I am not in the conversion business, but I have changed my mind more than a few times in the forty or so years that I have been putting my views before the public. Reality can do that to you. You might think, for example, as I once did, that affirmative action is highly suspect because it gives more weight to group membership than individual achievement. But if you teach at a university and see your classes enriched by the diversity that affirmative action brings to them, and if you then hear remarkable stories of the individual achievements made possible through the magic of the college admissions process, you may begin to change your mind. I do not fear a future Tim Russert combing my early books to find words in blatant contradiction to my present ones: good luck in even finding the young out-of-print me. Sure, some of the stuff I once wrote embarrasses me now, even down to my choice of titles. But better that than sentences never exposed to the air of experience.

Writing, in short, is a form of risk-taking. You say what you believe and hope that you are proven right. Oddly for such a passionate defender of the market, Sowell never takes a risk. “Not only have intellectuals been insulated from material consequences,” this secure inhabitant of the right-wing think tank world writes, “they have often enjoyed immunity from even a loss of reputation after having been demonstrably wrong.” This is meant to apply to others, but the description works well also as autobiography. If Sowell were an investment fund, he would be hedged against failure. You can make a bet about what you are likely to find on any page he has ever written and be sure of being right.

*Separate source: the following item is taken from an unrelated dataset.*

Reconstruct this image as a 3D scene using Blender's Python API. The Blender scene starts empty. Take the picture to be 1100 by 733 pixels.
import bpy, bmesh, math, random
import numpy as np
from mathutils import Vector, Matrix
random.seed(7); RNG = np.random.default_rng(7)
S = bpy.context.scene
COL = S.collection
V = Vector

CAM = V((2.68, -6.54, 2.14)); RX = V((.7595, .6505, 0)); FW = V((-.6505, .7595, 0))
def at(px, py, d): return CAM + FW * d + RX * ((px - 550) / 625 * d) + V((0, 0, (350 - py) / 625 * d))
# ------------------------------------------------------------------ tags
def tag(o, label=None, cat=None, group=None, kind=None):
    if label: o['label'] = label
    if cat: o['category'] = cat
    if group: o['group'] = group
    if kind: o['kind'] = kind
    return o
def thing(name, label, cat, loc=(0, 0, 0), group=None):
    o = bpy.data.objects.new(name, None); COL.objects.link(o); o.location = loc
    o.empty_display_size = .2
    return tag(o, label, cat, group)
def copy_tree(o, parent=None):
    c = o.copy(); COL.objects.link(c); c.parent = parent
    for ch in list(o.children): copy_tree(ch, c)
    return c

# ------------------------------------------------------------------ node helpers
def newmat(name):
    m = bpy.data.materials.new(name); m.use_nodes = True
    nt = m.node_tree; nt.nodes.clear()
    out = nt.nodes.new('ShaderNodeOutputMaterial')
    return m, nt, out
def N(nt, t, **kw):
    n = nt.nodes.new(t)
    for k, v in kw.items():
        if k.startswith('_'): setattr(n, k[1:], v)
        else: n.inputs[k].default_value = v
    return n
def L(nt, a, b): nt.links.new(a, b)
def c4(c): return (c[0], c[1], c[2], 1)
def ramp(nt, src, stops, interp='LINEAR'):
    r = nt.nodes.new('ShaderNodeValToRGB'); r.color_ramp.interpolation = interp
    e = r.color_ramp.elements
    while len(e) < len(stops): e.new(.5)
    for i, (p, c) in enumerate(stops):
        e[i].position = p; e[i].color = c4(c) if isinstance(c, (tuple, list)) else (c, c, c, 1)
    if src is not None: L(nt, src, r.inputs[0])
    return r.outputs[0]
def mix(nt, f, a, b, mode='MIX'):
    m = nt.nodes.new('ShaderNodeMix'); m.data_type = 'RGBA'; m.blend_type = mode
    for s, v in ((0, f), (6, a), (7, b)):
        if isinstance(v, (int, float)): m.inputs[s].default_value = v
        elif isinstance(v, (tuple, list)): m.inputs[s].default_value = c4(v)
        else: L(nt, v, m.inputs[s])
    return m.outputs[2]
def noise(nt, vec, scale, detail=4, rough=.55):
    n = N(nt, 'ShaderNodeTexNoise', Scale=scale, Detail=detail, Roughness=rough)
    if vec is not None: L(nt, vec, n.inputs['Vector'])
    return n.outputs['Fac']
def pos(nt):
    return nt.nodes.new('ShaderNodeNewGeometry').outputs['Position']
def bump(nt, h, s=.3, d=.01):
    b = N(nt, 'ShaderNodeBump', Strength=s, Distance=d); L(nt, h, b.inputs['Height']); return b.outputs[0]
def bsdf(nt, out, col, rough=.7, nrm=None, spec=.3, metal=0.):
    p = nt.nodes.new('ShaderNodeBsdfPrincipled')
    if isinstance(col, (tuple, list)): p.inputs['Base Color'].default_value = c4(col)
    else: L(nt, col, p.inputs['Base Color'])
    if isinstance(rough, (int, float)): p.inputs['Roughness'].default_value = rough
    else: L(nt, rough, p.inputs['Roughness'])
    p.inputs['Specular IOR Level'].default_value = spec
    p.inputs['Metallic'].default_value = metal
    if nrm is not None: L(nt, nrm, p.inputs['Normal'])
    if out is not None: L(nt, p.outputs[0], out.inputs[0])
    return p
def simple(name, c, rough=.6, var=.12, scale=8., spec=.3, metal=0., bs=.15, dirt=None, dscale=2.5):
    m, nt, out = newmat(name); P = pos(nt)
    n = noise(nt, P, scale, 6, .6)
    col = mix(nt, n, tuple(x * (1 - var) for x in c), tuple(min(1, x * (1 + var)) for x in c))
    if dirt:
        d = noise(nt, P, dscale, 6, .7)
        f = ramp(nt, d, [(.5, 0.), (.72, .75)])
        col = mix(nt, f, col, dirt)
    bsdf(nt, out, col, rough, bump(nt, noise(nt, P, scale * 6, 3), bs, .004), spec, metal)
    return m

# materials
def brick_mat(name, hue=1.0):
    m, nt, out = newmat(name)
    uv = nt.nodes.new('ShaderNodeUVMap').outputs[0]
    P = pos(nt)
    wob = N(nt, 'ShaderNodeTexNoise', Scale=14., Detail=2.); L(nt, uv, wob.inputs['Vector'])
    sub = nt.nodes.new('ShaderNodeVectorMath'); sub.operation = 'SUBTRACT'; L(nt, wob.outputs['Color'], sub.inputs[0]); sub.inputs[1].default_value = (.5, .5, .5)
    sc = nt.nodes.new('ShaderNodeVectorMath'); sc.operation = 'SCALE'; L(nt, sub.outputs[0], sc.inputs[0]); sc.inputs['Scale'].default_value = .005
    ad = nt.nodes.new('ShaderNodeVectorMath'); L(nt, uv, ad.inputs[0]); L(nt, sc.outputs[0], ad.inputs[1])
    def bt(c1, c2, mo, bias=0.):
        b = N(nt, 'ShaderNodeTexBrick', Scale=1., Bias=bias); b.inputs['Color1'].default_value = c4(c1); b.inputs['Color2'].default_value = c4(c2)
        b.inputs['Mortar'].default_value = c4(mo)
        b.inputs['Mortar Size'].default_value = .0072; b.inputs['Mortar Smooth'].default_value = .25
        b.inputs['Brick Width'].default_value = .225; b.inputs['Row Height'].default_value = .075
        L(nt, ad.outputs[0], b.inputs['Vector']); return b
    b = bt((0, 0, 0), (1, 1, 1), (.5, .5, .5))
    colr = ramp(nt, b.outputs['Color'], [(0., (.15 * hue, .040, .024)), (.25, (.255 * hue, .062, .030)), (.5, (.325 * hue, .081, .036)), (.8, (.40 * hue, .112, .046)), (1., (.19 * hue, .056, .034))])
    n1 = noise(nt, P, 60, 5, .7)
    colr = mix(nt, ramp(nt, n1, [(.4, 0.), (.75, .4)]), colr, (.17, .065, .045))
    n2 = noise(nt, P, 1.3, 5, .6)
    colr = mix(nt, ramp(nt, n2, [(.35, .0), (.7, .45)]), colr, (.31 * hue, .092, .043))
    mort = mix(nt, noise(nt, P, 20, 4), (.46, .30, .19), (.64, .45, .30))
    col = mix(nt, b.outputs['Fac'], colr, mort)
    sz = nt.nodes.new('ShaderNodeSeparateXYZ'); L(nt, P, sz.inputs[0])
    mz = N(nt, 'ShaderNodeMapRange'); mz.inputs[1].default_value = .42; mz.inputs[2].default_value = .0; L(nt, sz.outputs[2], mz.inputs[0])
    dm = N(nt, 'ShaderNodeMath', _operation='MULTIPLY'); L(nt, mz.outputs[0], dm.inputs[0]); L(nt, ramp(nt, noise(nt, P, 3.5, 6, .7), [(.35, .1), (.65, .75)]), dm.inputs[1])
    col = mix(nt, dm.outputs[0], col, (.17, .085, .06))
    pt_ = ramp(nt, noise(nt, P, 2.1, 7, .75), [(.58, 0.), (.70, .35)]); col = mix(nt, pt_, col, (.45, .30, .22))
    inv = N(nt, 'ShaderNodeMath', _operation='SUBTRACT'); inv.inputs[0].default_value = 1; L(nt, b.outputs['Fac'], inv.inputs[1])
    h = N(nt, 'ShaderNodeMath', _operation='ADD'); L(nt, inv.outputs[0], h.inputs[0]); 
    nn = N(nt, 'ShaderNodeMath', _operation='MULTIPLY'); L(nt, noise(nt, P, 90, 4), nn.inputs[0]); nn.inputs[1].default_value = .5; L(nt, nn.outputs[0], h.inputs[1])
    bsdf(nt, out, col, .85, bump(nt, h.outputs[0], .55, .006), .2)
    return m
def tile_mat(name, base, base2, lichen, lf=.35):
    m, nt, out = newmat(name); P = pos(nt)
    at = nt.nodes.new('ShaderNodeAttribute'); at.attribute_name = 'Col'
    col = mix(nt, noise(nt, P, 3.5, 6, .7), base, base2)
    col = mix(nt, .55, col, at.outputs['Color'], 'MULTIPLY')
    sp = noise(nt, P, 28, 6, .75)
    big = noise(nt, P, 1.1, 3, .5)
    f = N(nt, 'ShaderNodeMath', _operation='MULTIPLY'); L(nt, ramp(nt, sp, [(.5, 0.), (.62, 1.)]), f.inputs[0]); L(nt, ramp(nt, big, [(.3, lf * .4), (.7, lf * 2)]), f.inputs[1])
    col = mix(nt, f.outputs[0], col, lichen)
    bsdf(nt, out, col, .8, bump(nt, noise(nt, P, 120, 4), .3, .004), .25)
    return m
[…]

Wolfe’s point touches on two related but distinct things: intellectual conversion in a total sense, and changing one’s mind about specific issues. The former is well-documented, and often features a radical conversion in terms of ideology while leaving the convert’s cognitive style completely untouched (radical leftist David Horowitz because radical right-winger David Horowitz but very much remains David Horowitz in terms of binary thinking and a fundamentally Manechian world view. A similar thing can be observed happening in the other direction with Andrew Sullivan).

The latter is less remarked on, because it’s subtler and less spectacular, and also in a sense harder to acknowledge. For example, I’ve stayed somewhere on the liberal-left continuum throughout my adult life (although on different points of that spectrum), but I’ve gone from thinking that, for instance, the Dworkin-Mackinnon critique of pornography was wildly exaggerated to believing that it is in large part correct. I had a similar experience regarding the belief that being fat was clearly a bad thing, and was largely within the control of individuals.

It wasn’t that difficult for me to change my mind about these things without “converting” to a fundamentally different world view, for two reasons: widely varying beliefs on these subjects are tolerated (if sometimes grudgingly) on the left side of the political spectrum, and, more important, I hadn’t invested any of my personal or professional identity in my old beliefs, so changing them didn’t require any painful confessions or embarrassing backtracking.

To me, the most impressive sort of mind-changing occurs when people don’t convert to a whole new tribe — which after all normally includes the benefits of being welcomed as the prodigal son/daughter who was lost but now is found — but still renounce intellectual positions in which they’ve been heavily invested in professional and/or personal terms. That this is so relatively rare indicates how difficult it is to do.